Letter of Transmittal (if required)

Title Page

Executive Summary

Table of Contents

List of Figures (if required)

  1. Introduction
  2. Findings/Discussion (main body)
  3. Conclusion
  4. Recommendations (if required)


Appendices (if required)

sections required in some reports

An executive summary is different to an introduction as it summarises the whole report.
The executive summary:
  • Gives an overview of the: 
    • Purpose and scope
    • Main findings
    • Conclusions
    • Key recommendations (if required)
  • Comes immediately before the Table of Contents page
  • Is short: only one page in length (maximum)
  • Is written last, using material from all sections of the report

Appendices can include extra information that is too detailed or long to put in the body of the report.  

  • They could include, for example:
    • Graphs, charts, tables and other statistics
    • Relevant documents
    • Research data
  • Number appendices in the order they are mentioned in the text. E.g. Appendix A, Appendix B etc. (or just Appendix if there is only one)
  • Make sure you refer to appendices in the body of your report.
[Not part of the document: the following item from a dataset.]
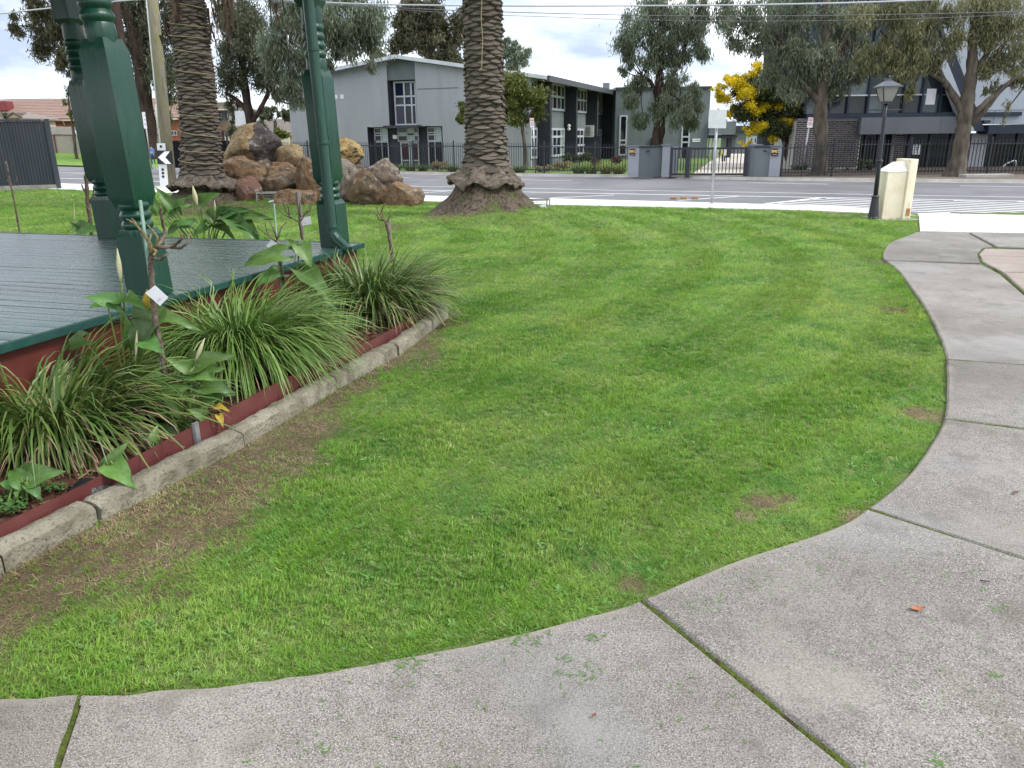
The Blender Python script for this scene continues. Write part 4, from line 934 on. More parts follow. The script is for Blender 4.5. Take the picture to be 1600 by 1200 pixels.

  E.g.: 'Appendix C provides a full list of the destinations in the sample.'

  • Each appendix should start on a new page
  • Label each one (e.g. Appendix A) and give it a short title (centred), e.g..

Appendix C

List of destinations

  • Include a list of appendices in your table of contents
  • Appendices are not always required
  • Appendices are not included in word count so can be useful if your word count is too high

This example shows how appendices can be included in a table of contents.A table of contents including appendices


A letter of transmittal is a short cover letter for the report. 

  • It introduces the report
  • It may give some context or background 
  • It may point out any unexpected findings or difficulties in preparation

Most assessment reports do not require a letter of transmittal.